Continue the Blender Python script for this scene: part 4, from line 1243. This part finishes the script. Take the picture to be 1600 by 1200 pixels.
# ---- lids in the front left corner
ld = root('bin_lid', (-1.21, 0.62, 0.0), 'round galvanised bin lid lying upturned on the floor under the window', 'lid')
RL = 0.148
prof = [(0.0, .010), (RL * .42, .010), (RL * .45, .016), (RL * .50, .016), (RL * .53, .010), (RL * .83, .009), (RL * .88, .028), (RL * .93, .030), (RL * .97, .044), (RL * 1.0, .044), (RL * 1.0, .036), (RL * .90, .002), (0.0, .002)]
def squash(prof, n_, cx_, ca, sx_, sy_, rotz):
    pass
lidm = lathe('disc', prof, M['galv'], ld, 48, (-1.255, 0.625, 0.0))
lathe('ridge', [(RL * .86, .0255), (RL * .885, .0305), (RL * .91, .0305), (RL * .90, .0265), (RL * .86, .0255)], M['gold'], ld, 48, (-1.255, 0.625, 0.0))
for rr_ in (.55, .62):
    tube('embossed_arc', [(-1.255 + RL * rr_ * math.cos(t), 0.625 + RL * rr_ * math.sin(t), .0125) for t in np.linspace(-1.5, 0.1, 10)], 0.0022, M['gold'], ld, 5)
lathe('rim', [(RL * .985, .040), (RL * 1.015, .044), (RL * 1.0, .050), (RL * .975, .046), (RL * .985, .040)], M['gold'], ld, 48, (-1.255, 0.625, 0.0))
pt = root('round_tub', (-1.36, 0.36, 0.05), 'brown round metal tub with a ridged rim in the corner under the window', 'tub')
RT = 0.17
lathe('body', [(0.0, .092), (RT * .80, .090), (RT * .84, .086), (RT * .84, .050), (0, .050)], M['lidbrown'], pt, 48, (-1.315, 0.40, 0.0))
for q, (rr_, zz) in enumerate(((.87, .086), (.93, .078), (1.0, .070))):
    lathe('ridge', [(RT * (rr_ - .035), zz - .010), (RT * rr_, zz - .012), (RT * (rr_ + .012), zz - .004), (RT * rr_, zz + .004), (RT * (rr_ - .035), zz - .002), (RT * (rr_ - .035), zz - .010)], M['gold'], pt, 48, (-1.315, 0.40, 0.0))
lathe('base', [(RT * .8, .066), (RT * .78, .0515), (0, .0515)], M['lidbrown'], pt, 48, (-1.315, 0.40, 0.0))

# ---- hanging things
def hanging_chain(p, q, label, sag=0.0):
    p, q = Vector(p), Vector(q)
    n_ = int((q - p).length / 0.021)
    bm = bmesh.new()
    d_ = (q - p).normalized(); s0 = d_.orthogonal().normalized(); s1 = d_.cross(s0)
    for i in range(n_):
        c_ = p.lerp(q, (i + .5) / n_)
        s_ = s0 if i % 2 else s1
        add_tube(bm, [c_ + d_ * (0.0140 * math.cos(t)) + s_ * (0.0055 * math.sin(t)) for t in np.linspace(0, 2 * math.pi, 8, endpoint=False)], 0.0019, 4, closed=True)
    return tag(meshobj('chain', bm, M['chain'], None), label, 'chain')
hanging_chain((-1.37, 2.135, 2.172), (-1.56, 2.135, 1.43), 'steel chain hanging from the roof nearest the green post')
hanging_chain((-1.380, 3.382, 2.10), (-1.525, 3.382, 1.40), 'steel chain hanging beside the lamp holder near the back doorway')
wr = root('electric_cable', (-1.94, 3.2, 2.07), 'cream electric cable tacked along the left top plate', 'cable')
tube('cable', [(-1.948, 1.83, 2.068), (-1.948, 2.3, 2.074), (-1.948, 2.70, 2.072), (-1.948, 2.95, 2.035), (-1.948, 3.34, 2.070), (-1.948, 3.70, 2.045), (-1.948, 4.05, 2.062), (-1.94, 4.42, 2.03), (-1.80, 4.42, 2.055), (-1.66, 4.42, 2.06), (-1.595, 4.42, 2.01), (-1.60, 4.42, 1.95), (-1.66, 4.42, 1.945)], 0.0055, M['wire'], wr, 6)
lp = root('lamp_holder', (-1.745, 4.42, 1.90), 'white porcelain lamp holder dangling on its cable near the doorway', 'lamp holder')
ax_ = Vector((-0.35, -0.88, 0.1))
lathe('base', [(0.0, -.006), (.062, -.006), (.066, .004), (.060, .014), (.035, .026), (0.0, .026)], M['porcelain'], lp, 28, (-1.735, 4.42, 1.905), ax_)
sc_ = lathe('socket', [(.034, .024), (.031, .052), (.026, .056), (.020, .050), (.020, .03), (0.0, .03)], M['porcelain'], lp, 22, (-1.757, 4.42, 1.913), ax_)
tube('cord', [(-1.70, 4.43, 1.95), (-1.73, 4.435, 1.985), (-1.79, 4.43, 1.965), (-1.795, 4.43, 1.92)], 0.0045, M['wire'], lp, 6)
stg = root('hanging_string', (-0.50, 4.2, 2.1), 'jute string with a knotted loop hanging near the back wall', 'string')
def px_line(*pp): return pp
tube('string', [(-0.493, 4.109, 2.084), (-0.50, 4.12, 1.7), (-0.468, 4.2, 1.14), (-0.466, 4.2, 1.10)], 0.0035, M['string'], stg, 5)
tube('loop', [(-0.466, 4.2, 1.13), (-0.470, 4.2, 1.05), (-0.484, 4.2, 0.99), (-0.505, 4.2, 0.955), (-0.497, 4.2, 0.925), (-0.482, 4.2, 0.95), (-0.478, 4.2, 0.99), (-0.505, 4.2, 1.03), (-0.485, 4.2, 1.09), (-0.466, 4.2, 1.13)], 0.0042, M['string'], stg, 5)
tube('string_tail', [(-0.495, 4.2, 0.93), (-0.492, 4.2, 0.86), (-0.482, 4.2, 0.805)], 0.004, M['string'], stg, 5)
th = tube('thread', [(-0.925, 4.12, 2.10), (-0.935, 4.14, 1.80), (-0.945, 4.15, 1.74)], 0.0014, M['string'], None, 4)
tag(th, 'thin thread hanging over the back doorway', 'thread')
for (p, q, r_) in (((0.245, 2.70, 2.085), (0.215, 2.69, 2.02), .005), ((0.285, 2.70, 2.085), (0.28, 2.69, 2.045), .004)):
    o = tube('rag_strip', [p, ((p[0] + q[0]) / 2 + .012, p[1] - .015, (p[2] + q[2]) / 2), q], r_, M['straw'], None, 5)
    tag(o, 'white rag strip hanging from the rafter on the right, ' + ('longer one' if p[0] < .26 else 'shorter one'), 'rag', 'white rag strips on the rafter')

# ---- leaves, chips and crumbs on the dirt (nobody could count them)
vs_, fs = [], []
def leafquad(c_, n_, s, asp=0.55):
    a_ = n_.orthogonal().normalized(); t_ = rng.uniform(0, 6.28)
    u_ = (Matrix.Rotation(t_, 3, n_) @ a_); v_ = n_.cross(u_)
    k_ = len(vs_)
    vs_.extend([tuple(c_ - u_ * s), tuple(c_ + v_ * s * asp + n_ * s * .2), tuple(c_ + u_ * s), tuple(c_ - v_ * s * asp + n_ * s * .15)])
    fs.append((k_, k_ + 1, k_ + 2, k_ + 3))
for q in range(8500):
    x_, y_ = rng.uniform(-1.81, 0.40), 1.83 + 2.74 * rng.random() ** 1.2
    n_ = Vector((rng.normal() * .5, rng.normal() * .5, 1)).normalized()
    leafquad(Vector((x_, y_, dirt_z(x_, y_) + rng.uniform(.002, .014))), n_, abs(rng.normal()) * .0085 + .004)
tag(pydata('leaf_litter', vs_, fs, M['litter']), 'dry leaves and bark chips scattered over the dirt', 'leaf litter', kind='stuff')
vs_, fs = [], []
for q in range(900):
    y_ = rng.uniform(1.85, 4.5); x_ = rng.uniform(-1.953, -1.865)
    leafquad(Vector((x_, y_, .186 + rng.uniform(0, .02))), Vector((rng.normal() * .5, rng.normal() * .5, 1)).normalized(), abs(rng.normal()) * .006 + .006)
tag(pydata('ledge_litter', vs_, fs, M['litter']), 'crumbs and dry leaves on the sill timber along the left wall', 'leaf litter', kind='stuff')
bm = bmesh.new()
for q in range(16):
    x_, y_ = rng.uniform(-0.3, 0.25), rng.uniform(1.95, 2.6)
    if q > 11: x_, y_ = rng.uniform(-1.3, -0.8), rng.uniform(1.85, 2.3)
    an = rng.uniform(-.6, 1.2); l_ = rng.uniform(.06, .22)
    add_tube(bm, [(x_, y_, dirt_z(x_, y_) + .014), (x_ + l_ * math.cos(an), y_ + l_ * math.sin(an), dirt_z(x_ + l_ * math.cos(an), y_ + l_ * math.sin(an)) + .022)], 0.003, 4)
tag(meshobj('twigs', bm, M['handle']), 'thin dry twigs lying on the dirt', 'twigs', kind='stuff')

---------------

Directions
Wherever a line in the data above holds "from", copy that line.

Result of the exercise
Continue the Blender Python script for this scene: part 4, from line 1243. This part finishes the script. Take the picture to be 1600 by 1200 pixels.
hanging_chain((-1.37, 2.135, 2.172), (-1.56, 2.135, 1.43), 'steel chain hanging from the roof nearest the green post')
    tag(o, 'white rag strip hanging from the rafter on the right, ' + ('longer one' if p[0] < .26 else 'shorter one'), 'rag', 'white rag strips on the rafter')